— Start AVAILABLE RECORDS —

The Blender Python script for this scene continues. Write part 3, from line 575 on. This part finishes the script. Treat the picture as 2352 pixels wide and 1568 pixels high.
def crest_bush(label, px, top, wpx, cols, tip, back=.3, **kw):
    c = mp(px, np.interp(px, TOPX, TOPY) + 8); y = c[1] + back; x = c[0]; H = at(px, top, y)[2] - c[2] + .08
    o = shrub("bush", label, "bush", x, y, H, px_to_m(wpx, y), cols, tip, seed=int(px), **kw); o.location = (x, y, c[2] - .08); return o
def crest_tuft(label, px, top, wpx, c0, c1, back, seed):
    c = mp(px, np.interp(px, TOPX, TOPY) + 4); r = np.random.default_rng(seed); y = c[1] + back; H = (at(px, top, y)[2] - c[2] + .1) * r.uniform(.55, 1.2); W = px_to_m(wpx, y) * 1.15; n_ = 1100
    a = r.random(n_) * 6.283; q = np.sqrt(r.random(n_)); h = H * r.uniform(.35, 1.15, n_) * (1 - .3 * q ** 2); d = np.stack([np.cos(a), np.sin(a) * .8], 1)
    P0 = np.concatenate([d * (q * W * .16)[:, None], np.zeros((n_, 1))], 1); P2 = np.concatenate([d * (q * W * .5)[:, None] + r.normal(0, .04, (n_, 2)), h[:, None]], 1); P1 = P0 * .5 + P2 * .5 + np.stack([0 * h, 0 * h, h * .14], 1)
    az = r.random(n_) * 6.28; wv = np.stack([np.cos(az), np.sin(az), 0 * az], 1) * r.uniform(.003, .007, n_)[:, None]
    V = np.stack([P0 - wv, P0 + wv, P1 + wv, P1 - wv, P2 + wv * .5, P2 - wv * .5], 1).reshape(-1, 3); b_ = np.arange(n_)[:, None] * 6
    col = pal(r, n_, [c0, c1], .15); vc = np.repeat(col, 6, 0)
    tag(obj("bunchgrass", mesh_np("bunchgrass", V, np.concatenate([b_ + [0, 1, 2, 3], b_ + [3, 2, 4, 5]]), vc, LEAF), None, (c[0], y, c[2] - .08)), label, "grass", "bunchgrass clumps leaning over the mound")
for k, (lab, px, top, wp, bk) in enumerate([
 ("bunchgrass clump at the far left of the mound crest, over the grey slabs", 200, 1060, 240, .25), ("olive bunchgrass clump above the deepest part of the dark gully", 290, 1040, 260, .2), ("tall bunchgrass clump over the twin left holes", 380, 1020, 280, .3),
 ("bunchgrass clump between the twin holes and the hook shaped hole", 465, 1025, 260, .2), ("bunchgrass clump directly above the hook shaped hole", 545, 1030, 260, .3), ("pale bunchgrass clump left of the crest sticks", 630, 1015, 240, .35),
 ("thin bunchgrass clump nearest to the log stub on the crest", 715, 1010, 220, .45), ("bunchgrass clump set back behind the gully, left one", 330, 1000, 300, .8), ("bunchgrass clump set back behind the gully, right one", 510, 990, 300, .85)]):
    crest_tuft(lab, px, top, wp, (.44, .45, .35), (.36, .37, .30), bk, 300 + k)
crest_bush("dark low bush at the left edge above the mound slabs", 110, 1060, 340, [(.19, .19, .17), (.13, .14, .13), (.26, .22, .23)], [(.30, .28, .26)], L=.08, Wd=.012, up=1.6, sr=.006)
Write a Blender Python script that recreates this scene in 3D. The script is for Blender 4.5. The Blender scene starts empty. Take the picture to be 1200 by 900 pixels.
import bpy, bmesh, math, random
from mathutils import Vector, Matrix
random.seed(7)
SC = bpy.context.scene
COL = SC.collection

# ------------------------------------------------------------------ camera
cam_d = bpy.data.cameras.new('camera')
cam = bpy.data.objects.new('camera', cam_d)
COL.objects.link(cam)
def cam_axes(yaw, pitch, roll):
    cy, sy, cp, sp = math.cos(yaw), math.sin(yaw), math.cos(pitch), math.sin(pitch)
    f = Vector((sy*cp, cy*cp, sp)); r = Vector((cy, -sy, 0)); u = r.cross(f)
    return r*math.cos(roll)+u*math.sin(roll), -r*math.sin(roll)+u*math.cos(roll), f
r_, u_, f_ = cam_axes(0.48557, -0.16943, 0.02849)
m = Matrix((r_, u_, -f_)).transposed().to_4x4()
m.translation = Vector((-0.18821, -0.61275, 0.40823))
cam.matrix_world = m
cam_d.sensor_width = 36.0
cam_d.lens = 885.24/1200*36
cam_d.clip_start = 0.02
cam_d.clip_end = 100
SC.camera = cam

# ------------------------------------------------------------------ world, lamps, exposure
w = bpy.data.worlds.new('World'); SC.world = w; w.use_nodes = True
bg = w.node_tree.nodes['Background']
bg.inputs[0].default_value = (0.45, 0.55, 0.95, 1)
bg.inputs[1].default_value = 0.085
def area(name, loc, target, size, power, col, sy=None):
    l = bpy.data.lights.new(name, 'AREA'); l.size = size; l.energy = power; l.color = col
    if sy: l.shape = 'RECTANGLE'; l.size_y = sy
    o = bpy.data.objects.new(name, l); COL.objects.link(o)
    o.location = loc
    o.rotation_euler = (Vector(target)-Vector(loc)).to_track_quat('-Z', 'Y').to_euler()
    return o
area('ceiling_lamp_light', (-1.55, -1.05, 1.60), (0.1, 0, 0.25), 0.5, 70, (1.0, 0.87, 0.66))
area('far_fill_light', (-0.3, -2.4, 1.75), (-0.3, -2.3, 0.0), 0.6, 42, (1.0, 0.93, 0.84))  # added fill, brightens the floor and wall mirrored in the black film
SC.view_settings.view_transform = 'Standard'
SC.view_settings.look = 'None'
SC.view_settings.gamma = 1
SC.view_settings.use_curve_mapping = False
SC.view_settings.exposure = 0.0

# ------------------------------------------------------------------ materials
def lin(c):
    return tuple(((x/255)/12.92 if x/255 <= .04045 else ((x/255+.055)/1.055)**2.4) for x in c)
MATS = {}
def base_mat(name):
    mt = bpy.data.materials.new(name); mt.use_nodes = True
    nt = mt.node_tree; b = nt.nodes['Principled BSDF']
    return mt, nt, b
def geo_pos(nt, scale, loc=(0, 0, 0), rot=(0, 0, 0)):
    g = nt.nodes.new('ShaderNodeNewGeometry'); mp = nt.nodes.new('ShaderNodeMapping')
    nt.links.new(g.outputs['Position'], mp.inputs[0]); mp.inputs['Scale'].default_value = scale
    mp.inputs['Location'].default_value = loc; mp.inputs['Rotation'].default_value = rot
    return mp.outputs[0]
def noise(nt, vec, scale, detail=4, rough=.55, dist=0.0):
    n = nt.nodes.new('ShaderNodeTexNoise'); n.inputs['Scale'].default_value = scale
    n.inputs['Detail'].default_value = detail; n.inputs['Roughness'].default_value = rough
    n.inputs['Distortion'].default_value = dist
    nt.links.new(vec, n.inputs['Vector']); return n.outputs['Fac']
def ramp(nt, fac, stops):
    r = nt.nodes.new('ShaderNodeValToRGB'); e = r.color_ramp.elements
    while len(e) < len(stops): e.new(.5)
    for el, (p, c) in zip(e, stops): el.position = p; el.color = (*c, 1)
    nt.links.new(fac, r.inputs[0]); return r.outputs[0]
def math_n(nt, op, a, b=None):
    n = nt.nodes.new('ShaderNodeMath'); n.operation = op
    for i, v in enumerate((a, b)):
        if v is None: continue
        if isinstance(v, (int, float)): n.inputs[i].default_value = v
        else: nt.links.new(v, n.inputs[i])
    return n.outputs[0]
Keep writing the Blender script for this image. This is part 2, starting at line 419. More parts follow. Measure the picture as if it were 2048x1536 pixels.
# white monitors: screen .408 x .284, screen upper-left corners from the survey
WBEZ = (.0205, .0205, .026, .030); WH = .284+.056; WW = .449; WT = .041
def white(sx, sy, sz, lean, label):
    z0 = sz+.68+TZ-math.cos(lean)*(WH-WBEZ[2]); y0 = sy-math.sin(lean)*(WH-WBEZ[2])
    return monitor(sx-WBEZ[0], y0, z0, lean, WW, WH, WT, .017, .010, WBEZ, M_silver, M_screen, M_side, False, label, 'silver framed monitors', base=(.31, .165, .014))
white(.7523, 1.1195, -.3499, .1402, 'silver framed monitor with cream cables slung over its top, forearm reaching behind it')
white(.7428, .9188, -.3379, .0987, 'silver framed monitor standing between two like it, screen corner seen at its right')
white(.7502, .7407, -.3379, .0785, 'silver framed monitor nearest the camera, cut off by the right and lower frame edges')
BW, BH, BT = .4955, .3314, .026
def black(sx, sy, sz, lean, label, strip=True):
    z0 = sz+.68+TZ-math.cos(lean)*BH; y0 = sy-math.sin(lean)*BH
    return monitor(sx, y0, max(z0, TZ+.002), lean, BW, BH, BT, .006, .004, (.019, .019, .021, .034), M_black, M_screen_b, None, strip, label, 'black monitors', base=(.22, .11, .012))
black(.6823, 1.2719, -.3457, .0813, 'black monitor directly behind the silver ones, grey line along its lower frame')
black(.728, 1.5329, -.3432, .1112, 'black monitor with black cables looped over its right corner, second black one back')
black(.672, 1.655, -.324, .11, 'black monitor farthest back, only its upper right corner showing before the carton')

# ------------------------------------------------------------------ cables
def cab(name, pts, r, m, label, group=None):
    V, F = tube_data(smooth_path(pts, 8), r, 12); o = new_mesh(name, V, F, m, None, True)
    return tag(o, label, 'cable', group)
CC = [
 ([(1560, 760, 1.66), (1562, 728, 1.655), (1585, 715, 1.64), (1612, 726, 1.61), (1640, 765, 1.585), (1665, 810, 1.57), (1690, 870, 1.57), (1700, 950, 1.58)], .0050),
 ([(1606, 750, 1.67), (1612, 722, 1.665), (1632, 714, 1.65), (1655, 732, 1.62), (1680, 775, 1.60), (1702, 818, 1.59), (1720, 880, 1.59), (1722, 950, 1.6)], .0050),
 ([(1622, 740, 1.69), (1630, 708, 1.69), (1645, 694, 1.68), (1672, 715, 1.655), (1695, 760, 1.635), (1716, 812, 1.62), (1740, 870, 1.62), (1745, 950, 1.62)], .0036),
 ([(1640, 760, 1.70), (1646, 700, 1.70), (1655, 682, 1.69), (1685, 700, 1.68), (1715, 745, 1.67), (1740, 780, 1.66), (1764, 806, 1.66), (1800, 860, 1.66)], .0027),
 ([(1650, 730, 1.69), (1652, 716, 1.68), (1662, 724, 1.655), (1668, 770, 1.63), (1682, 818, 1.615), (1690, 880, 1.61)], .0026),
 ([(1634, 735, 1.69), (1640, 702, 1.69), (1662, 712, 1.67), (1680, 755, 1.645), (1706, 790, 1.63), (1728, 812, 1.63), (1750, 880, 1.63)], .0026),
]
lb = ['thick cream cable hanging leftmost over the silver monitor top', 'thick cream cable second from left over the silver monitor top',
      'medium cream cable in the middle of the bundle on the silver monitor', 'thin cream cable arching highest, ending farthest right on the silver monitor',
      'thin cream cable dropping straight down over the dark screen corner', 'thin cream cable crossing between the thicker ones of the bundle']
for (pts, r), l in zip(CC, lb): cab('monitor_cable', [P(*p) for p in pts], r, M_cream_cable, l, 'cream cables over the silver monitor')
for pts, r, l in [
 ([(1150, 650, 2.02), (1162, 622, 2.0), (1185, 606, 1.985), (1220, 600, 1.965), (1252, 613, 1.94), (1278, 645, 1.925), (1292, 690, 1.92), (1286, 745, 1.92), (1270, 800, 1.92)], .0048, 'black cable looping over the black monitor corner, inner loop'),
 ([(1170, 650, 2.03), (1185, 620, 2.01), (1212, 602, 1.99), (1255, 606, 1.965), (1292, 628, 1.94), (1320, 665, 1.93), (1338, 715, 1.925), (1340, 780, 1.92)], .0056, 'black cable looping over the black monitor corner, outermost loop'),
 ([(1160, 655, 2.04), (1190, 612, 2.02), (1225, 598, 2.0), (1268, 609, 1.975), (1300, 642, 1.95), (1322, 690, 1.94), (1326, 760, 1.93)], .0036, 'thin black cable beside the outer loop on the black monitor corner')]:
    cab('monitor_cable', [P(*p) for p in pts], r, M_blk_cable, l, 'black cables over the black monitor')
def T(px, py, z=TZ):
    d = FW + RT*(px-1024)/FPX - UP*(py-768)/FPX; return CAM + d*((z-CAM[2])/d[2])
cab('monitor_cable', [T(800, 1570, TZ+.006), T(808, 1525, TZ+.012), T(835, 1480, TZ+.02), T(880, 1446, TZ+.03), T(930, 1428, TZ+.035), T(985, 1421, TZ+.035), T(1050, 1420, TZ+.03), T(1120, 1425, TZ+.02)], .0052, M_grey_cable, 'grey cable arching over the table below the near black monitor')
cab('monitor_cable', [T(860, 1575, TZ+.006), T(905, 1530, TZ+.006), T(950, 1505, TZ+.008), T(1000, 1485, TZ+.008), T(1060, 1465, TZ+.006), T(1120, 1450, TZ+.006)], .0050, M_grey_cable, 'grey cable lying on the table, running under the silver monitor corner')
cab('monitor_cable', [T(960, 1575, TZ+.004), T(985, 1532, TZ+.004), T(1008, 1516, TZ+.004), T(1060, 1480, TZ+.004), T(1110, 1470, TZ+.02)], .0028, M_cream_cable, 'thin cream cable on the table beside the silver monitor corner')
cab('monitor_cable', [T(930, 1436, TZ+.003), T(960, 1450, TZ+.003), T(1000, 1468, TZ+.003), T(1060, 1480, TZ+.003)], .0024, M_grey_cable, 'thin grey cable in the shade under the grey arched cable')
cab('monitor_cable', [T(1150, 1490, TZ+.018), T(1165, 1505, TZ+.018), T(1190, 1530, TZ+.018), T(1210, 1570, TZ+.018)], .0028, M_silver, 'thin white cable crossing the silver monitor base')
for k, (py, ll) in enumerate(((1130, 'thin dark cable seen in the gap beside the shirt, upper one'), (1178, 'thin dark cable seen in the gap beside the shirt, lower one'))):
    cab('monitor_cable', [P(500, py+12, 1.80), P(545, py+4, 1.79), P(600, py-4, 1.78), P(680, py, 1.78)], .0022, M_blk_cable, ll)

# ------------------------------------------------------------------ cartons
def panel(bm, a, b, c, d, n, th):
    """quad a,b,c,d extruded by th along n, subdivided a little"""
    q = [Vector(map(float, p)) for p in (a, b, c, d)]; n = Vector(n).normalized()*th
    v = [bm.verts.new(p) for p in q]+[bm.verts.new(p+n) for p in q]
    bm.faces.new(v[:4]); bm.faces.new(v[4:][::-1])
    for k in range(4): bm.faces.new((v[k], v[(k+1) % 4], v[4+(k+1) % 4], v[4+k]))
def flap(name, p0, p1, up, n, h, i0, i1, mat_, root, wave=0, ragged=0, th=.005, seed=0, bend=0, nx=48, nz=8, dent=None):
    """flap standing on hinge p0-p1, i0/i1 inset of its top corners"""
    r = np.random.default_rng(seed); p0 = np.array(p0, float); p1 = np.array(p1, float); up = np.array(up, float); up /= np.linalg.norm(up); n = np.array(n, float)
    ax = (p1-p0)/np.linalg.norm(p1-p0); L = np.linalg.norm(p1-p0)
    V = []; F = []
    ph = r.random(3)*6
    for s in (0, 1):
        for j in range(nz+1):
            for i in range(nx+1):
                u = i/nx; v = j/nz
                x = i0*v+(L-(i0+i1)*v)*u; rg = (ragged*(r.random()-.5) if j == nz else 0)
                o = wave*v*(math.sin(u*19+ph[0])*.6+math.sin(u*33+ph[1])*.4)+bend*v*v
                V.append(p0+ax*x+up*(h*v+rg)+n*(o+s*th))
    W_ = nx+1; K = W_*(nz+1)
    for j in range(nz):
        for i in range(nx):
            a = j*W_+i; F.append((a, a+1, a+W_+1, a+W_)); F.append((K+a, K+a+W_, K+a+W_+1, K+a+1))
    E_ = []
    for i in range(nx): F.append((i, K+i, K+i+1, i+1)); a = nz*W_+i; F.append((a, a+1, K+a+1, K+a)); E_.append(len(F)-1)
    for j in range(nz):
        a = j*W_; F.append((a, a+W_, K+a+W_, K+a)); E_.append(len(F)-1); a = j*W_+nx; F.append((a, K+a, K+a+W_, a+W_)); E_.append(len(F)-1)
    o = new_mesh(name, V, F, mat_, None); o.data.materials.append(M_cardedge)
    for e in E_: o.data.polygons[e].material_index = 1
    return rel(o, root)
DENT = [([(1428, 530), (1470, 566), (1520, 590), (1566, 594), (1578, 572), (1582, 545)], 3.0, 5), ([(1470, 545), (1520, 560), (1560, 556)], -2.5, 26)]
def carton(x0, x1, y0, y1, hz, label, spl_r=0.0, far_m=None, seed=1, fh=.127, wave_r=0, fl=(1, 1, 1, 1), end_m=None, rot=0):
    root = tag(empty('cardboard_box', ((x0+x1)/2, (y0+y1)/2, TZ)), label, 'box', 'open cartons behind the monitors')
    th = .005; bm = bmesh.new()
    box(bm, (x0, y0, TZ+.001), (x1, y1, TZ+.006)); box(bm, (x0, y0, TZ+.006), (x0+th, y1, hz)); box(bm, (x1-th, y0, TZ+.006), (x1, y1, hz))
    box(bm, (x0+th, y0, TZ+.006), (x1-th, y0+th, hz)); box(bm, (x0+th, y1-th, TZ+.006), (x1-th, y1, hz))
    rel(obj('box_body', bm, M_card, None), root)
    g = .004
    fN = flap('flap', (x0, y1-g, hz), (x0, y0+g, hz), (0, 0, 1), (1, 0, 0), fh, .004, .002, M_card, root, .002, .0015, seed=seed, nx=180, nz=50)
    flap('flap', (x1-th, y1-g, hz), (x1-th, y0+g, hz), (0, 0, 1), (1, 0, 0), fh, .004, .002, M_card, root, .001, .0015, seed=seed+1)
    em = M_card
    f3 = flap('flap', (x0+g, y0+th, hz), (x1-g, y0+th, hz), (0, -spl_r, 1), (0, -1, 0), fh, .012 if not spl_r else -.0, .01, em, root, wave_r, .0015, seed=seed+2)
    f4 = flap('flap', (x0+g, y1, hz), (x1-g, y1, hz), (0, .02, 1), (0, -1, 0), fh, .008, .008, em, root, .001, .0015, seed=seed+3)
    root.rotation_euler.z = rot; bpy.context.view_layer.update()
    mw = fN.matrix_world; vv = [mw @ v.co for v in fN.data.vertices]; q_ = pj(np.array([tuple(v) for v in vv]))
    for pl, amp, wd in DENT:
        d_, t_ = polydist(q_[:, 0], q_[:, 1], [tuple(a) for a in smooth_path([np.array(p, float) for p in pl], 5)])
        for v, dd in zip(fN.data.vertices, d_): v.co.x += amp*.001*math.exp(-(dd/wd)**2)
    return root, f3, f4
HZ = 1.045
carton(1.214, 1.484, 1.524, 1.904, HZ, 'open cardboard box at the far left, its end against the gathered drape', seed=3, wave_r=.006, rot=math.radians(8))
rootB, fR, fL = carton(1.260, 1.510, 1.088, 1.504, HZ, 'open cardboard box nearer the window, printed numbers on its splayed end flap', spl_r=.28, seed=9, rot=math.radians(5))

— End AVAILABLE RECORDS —

### WHAT YOU HAVE TO DO
Return nothing but the lines running from the line with "Write a Blender" through the line with "SC.view_settings.exposure = 0.0", exactly as they appear.

### REPLY TO THE EXERCISE
Write a Blender Python script that recreates this scene in 3D. The script is for Blender 4.5. The Blender scene starts empty. Take the picture to be 1200 by 900 pixels.
import bpy, bmesh, math, random
from mathutils import Vector, Matrix
random.seed(7)
SC = bpy.context.scene
COL = SC.collection

# ------------------------------------------------------------------ camera
cam_d = bpy.data.cameras.new('camera')
cam = bpy.data.objects.new('camera', cam_d)
COL.objects.link(cam)
def cam_axes(yaw, pitch, roll):
    cy, sy, cp, sp = math.cos(yaw), math.sin(yaw), math.cos(pitch), math.sin(pitch)
    f = Vector((sy*cp, cy*cp, sp)); r = Vector((cy, -sy, 0)); u = r.cross(f)
    return r*math.cos(roll)+u*math.sin(roll), -r*math.sin(roll)+u*math.cos(roll), f
r_, u_, f_ = cam_axes(0.48557, -0.16943, 0.02849)
m = Matrix((r_, u_, -f_)).transposed().to_4x4()
m.translation = Vector((-0.18821, -0.61275, 0.40823))
cam.matrix_world = m
cam_d.sensor_width = 36.0
cam_d.lens = 885.24/1200*36
cam_d.clip_start = 0.02
cam_d.clip_end = 100
SC.camera = cam

# ------------------------------------------------------------------ world, lamps, exposure
w = bpy.data.worlds.new('World'); SC.world = w; w.use_nodes = True
bg = w.node_tree.nodes['Background']
bg.inputs[0].default_value = (0.45, 0.55, 0.95, 1)
bg.inputs[1].default_value = 0.085
def area(name, loc, target, size, power, col, sy=None):
    l = bpy.data.lights.new(name, 'AREA'); l.size = size; l.energy = power; l.color = col
    if sy: l.shape = 'RECTANGLE'; l.size_y = sy
    o = bpy.data.objects.new(name, l); COL.objects.link(o)
    o.location = loc
    o.rotation_euler = (Vector(target)-Vector(loc)).to_track_quat('-Z', 'Y').to_euler()
    return o
area('ceiling_lamp_light', (-1.55, -1.05, 1.60), (0.1, 0, 0.25), 0.5, 70, (1.0, 0.87, 0.66))
area('far_fill_light', (-0.3, -2.4, 1.75), (-0.3, -2.3, 0.0), 0.6, 42, (1.0, 0.93, 0.84))  # added fill, brightens the floor and wall mirrored in the black film
SC.view_settings.view_transform = 'Standard'
SC.view_settings.look = 'None'
SC.view_settings.gamma = 1
SC.view_settings.use_curve_mapping = False
SC.view_settings.exposure = 0.0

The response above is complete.